Accès au travail, aux soins, à la culture… L’enjeu de la mobilité concerne tous les Français, sans exception. Usages, rôle de l'État, nouvelles technologies : Aline Delatte, Manager Mobilités et Stéphane Buonanno, Vice-Président Transports et Mobilités au sein de CGI Business Consulting font le point.
Pourquoi la mobilité est-elle un enjeu fort pour les citoyens ?
Aline Delatte : Les questions de mobilité concernent tout le monde, sans exception. Ce n'est pas une option de se déplacer, c'est une nécessité ! C'est d'ailleurs un droit qui est inscrit au code des transports depuis la loi Loti de 1982. La mobilité, c'est l'accès au travail, aux services de santé, à la culture. Aujourd'hui, 23 % des Français doivent refuser un emploi ou une formation en raison de difficultés liées au transport.

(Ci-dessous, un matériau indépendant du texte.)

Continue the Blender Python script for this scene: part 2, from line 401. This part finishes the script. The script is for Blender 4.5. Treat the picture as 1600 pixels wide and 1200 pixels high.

Stéphane Buonanno : La mobilité est au cœur de nos préoccupations chez CGI Business Consulting. Tout d'abord parce que nous accompagnons des collectivités, des institutions publiques et des opérateurs sur le sujet. Sur un plan prospectif, nous tentons d'imaginer le futur des mobilités au sein de cercles de réflexion que nous animons avec des partenaires, publics et privés. L’idée est d’anticiper les mobilités de demain pour qu'elles soient plus durables, plus stables économiquement et plus frugales sur le plan écologique.
Comment prendre en compte la diversité des usagers et de leurs besoins ?
Aline Delatte : L'analyse des données d'usage nous permet de mieux comprendre les déplacements du quotidien en fonction des profils socio-économiques et des besoins de chacun. Mais aussi d'identifier précisément les inégalités entre le monde rural, urbain et périurbain. Il est important d'identifier les publics minoritaires dont les déplacements sont moins « connus » pour proposer une véritable offre de mobilité pour tous. Je pense notamment aux femmes pour des questions de sécurité ou aux personnes en situation de handicap ou âgées pour des raisons évidentes d’accessibilité aux transports publics.
Stéphane Buonanno : Savez-vous que 75 % de Français utilisent leur voiture pour leurs déplacements du quotidien mais qu’une majorité souhaite s’en passer ? Il y a là une contradiction qui fait réfléchir. Il faut se poser la question : la mobilité est-elle choisie ou subie ? Par exemple, 12 % de la population française n'a pas le permis de conduire et près de trois millions de personnes ne peuvent pas utiliser leur véhicule individuel pour des raisons financières. De plus, les situations sont géographiquement tranchées. Ainsi, les territoires ruraux représentent 25 % de la population française, avec des revenus inférieurs à la moyenne nationale et des coûts de déplacements bien plus importants que ceux d’un Francilien qui dépense en moyenne 40 € par mois pour se déplacer sur l'intégralité de la région Ile-de-France.
Quel est le rôle de l'État pour accompagner les évolutions en termes de mobilités ?
Aline Delatte : Il est primordial et central ! L'Etat est proactif, entre autres par la loi d'orientation des mobilités (LOM) votée en 2019, qui renforce les compétences mobilité, en particulier dans les territoires ruraux. Aujourd'hui néanmoins, avec l'émergence des nouvelles mobilités comme le covoiturage ou l’autopartage, les collectivités et l'Etat doivent prendre de nouvelles responsabilités pour les organiser, les réguler et, bien sûr, les financer.
Stéphane Buonanno : C'est sur ce sujet que le bât blesse aujourd'hui, à la fois en termes de financement et de responsabilité. Si on prend l'exemple des territoires périurbains – 15 % de la population, en forte croissance –, il y a un accès insuffisant aux nouvelles mobilités. Les collectivités doivent y étendre leurs offres de transport pour les rendre plus accessibles à l'ensemble des citoyens. C’est possible, entre autres grâce à des partenariats avec des acteurs privés. A la clé : des coûts financiers limités et un impact écologique plus faible que le véhicule individuel.
Dans ce contexte, quel est le rôle du digital ?
Aline Delatte : Les technologies numériques permettent d'agréger les différentes offres de transport et de fluidifier leur accès de manière très simple via des applications mobiles. C'est un bénéfice pour les usagers mais aussi pour la collectivité et les opérateurs. Car les applications digitales permettent via l’open data d'obtenir des données pertinentes sur les usages, les attentes et les questions que se posent les voyageurs.
Stéphane Buonanno : Les données de l’open data sont malheureusement encore insuffisamment exploitées alors qu’elles permettraient avantageusement aux collectivités d'imaginer « l'offre de demain », au service de tous les citoyens, à un coût inférieur aux offres actuelles. Pour résumer, les technologies numériques permettent d’exploiter au mieux les données de fréquentation et d'usage pour modéliser les besoins des usagers et leur proposer l’offre de transport la plus adaptée.